* [To do] Copy all of the material word for word, except for the pictures.

* [Data]
---+---
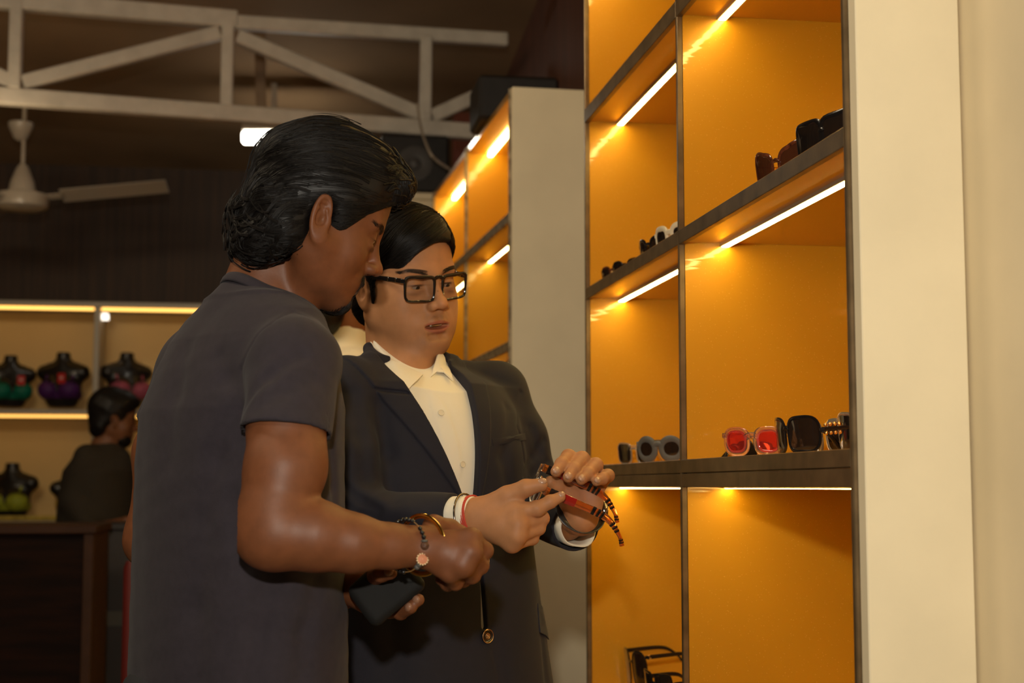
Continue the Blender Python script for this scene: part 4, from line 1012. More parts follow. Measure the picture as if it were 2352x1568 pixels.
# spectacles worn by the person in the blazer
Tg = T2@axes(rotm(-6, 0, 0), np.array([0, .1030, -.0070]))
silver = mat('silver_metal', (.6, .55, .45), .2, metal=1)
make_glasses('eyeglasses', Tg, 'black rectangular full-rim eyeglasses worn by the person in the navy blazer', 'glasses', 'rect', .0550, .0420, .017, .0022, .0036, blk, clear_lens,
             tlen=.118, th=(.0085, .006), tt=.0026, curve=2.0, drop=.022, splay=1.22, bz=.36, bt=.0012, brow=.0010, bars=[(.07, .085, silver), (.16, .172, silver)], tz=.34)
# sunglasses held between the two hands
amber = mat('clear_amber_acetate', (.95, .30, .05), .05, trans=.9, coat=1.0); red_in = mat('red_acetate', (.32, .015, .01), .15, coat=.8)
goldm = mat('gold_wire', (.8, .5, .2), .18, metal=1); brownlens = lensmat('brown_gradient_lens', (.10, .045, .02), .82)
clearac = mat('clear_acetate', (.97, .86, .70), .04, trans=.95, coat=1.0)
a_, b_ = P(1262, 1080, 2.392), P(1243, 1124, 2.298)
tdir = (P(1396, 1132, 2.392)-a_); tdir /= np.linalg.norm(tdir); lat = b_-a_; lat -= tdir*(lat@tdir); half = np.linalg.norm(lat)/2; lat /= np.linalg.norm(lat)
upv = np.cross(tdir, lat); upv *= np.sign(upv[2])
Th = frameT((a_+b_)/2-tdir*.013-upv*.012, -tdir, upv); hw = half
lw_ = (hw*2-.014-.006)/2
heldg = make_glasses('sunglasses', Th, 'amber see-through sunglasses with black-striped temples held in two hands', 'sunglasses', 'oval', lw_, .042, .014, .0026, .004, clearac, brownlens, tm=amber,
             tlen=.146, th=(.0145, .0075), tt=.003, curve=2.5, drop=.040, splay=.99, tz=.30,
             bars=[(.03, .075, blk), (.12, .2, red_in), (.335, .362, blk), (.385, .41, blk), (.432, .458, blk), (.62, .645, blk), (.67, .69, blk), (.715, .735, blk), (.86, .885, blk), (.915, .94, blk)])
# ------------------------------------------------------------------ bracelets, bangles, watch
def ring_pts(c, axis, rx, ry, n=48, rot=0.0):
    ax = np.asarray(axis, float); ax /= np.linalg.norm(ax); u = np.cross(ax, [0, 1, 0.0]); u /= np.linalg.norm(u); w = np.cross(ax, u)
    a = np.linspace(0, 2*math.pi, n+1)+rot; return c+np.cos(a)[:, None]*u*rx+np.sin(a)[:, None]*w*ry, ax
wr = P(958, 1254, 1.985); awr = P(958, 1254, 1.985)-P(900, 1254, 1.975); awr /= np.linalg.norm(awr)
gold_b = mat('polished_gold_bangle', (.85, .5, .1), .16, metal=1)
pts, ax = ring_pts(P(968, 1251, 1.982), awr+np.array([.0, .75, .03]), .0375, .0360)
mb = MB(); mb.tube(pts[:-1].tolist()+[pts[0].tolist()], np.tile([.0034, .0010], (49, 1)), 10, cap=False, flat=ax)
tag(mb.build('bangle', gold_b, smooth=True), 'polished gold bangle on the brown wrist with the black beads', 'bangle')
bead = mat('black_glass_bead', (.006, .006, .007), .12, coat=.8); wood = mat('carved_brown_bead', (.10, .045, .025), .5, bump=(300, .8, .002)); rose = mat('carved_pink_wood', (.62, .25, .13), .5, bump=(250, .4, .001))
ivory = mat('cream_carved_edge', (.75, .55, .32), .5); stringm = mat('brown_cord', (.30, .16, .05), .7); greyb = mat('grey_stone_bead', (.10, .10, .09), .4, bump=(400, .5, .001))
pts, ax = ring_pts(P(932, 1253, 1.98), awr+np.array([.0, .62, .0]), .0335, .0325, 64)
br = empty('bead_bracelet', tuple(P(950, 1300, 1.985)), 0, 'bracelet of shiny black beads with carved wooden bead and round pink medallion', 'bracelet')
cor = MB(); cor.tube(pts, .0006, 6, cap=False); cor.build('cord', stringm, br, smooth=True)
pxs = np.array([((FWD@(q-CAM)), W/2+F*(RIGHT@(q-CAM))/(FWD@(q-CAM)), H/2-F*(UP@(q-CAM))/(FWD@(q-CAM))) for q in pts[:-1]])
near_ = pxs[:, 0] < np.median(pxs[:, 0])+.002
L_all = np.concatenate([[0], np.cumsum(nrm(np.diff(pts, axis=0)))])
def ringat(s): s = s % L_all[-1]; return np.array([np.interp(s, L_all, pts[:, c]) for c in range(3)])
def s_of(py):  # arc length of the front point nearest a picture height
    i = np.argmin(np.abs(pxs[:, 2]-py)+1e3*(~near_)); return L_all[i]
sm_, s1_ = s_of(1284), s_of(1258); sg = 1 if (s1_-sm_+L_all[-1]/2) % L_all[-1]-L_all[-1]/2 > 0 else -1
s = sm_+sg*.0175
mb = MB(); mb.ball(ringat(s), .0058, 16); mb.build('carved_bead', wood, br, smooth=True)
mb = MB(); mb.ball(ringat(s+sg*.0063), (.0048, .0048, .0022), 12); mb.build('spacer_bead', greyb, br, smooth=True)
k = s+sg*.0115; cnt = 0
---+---
* [Right answer]
Continue the Blender Python script for this scene: part 4, from line 1012. More parts follow. Measure the picture as if it were 2352x1568 pixels.
# spectacles worn by the person in the blazer
Tg = T2@axes(rotm(-6, 0, 0), np.array([0, .1030, -.0070]))
silver = mat('silver_metal', (.6, .55, .45), .2, metal=1)
make_glasses('eyeglasses', Tg, 'black rectangular full-rim eyeglasses worn by the person in the navy blazer', 'glasses', 'rect', .0550, .0420, .017, .0022, .0036, blk, clear_lens,
             tlen=.118, th=(.0085, .006), tt=.0026, curve=2.0, drop=.022, splay=1.22, bz=.36, bt=.0012, brow=.0010, bars=[(.07, .085, silver), (.16, .172, silver)], tz=.34)
# sunglasses held between the two hands
amber = mat('clear_amber_acetate', (.95, .30, .05), .05, trans=.9, coat=1.0); red_in = mat('red_acetate', (.32, .015, .01), .15, coat=.8)
goldm = mat('gold_wire', (.8, .5, .2), .18, metal=1); brownlens = lensmat('brown_gradient_lens', (.10, .045, .02), .82)
clearac = mat('clear_acetate', (.97, .86, .70), .04, trans=.95, coat=1.0)
a_, b_ = P(1262, 1080, 2.392), P(1243, 1124, 2.298)
tdir = (P(1396, 1132, 2.392)-a_); tdir /= np.linalg.norm(tdir); lat = b_-a_; lat -= tdir*(lat@tdir); half = np.linalg.norm(lat)/2; lat /= np.linalg.norm(lat)
upv = np.cross(tdir, lat); upv *= np.sign(upv[2])
Th = frameT((a_+b_)/2-tdir*.013-upv*.012, -tdir, upv); hw = half
lw_ = (hw*2-.014-.006)/2
heldg = make_glasses('sunglasses', Th, 'amber see-through sunglasses with black-striped temples held in two hands', 'sunglasses', 'oval', lw_, .042, .014, .0026, .004, clearac, brownlens, tm=amber,
             tlen=.146, th=(.0145, .0075), tt=.003, curve=2.5, drop=.040, splay=.99, tz=.30,
             bars=[(.03, .075, blk), (.12, .2, red_in), (.335, .362, blk), (.385, .41, blk), (.432, .458, blk), (.62, .645, blk), (.67, .69, blk), (.715, .735, blk), (.86, .885, blk), (.915, .94, blk)])
# ------------------------------------------------------------------ bracelets, bangles, watch
def ring_pts(c, axis, rx, ry, n=48, rot=0.0):
    ax = np.asarray(axis, float); ax /= np.linalg.norm(ax); u = np.cross(ax, [0, 1, 0.0]); u /= np.linalg.norm(u); w = np.cross(ax, u)
    a = np.linspace(0, 2*math.pi, n+1)+rot; return c+np.cos(a)[:, None]*u*rx+np.sin(a)[:, None]*w*ry, ax
wr = P(958, 1254, 1.985); awr = P(958, 1254, 1.985)-P(900, 1254, 1.975); awr /= np.linalg.norm(awr)
gold_b = mat('polished_gold_bangle', (.85, .5, .1), .16, metal=1)
pts, ax = ring_pts(P(968, 1251, 1.982), awr+np.array([.0, .75, .03]), .0375, .0360)
mb = MB(); mb.tube(pts[:-1].tolist()+[pts[0].tolist()], np.tile([.0034, .0010], (49, 1)), 10, cap=False, flat=ax)
tag(mb.build('bangle', gold_b, smooth=True), 'polished gold bangle on the brown wrist with the black beads', 'bangle')
bead = mat('black_glass_bead', (.006, .006, .007), .12, coat=.8); wood = mat('carved_brown_bead', (.10, .045, .025), .5, bump=(300, .8, .002)); rose = mat('carved_pink_wood', (.62, .25, .13), .5, bump=(250, .4, .001))
ivory = mat('cream_carved_edge', (.75, .55, .32), .5); stringm = mat('brown_cord', (.30, .16, .05), .7); greyb = mat('grey_stone_bead', (.10, .10, .09), .4, bump=(400, .5, .001))
pts, ax = ring_pts(P(932, 1253, 1.98), awr+np.array([.0, .62, .0]), .0335, .0325, 64)
br = empty('bead_bracelet', tuple(P(950, 1300, 1.985)), 0, 'bracelet of shiny black beads with carved wooden bead and round pink medallion', 'bracelet')
cor = MB(); cor.tube(pts, .0006, 6, cap=False); cor.build('cord', stringm, br, smooth=True)
pxs = np.array([((FWD@(q-CAM)), W/2+F*(RIGHT@(q-CAM))/(FWD@(q-CAM)), H/2-F*(UP@(q-CAM))/(FWD@(q-CAM))) for q in pts[:-1]])
near_ = pxs[:, 0] < np.median(pxs[:, 0])+.002
L_all = np.concatenate([[0], np.cumsum(nrm(np.diff(pts, axis=0)))])
def ringat(s): s = s % L_all[-1]; return np.array([np.interp(s, L_all, pts[:, c]) for c in range(3)])
def s_of(py):  # arc length of the front point nearest a picture height
    i = np.argmin(np.abs(pxs[:, 2]-py)+1e3*(~near_)); return L_all[i]
sm_, s1_ = s_of(1284), s_of(1258); sg = 1 if (s1_-sm_+L_all[-1]/2) % L_all[-1]-L_all[-1]/2 > 0 else -1
s = sm_+sg*.0175
mb = MB(); mb.ball(ringat(s), .0058, 16); mb.build('carved_bead', wood, br, smooth=True)
mb = MB(); mb.ball(ringat(s+sg*.0063), (.0048, .0048, .0022), 12); mb.build('spacer_bead', greyb, br, smooth=True)
k = s+sg*.0115; cnt = 0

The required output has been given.